The Finch report and RCUK policies are a commitment to 100% OA in the UK - preferably, but not exclusively, Gold, So surely, there are (globally) higher priorities than OA policy in the UK?

Or we could find out that despite all expectations, nothing much happens to nothing much happens to subscription costs (because primary links are still to the publisher's site, etc.) - in which case, nothing much changes.

It is definitely a possibility (though I think an unlikely one) that universal mandatory Green OA will only solve the research accessibility problem, but not the journal affordability problem:

It's only a partial solution to the research accessibility problem. It doesn't (adequately) address immediacy, re-use or text mining, which in itself will continue to hold back research.
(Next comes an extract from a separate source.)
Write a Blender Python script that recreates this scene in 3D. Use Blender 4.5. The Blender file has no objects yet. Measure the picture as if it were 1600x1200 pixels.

PS My pejorative term "Fools-Gold" obviously only refers to paid-Gold, not to that vast-majority of Gold OA journals that do not charge APCs at all, but subsist instead on subscriptions or subsidy. Alas those free-Gold journals are not among the must-have journals that this is all about. (Keep that in mind too.)

The only publication that I know of like that is D-Lib, which does not undertake peer-review. How many free Gold, peer reviewed journals are there?